Several previous LIGO searches have used an approach called “multi-messenger astronomy” to improve our chance of detecting gravitational waves. By looking for gravitational waves and a different kind of signal coming from space at the same time and direction, we can gain a couple of advantages over just looking at one type of data. We can dig deeper into our data because we can ignore all the noise that isn’t consistent with a gravitational wave from a specific time or direction. We can also learn a lot more about what’s happening to the source of the signals when we have two completely different types, just as you can learn more about some terrestrial objects when you can listen to as well as look at them.
This is the first search in which we’ve looked for gravitational waves associated with radio bursts. If we could detect a gravitational wave and a radio signal from the same source, that could narrow down what type of object the source is. If the gravitational wave is strong enough to see its specific shape through the detector noise, that could narrow down the possible objects even further. LIGO, GEO and Virgo partnered with two radio telescopes. The Robert C. Byrd Green Bank Telescope is located in West Virginia and, with a diameter of over 100 meters, is the world’s largest steerable single dish radio telescope. We looked at 27 short radio bursts that were found during searches for previously undiscovered radio pulsars during two of Green Bank’s surveys. We also partnered with the Parkes radio telescope, which is a 64 meter single dish telescope in western Australia, in order to look at Fast Radio Bursts observed in the last few years. These are mysterious, very short pulses which look like they’re coming from deep space far beyond our own galaxy. While not much is known about them at this point, they could be an entirely new class of astrophysical phenomena. The radio survey data we’re looking at was collected at various times, as far back as 2007 and as recently as 2014.
Theorists have predicted a number of scenarios where short radio pulses and gravitational waves in the LIGO range could be produced simultaneously. A starquake on a neutron star is one example. Another would be the merger of two neutron stars. A short radio signal could occur from “spinning up” one of the merging neutron stars into a pulsar just before the merger. Alternatively, they could merge into a spinning pulsar-like hyper-massive neutron star for a few seconds after the collision. The creation of electromagnetic waves as the gravitational waves themselves move through the matter surrounding the merger is another possible way to make radio waves from a neutron star merger.
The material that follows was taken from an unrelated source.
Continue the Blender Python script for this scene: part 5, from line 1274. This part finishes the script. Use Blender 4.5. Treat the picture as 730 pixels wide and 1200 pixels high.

Farther out in space, some theories predict that huge filaments leftover from the early universe called cosmic strings could create both gravitational wave and radio signals when they fold into a cusp or kink.
The searches in this paper didn’t turn up any evidence for gravitational waves associated with the radio bursts we examined. We will keep searching with Advanced LIGO and other interferometers in the coming science runs. Meanwhile radio astronomers continue to investigate the origin of Fast Radio Bursts. As with other gravitational wave searches, the start of the advanced detector era means these studies are only getting started.
Because there is random noise in the detector, we usually find a candidate associated with each radio burst, which may be a gravitational wave or may be noise. In the figure above, the blue dots show the statistics of these candidates. On the average, noise would produce dots lying near the dashed line, but very rarely further left than the solid line – so anything over there would be evidence for gravitational waves. Since we saw nothing standing that far out from the noise, we conclude that there is no evidence of gravitational waves associated with this set of radio bursts.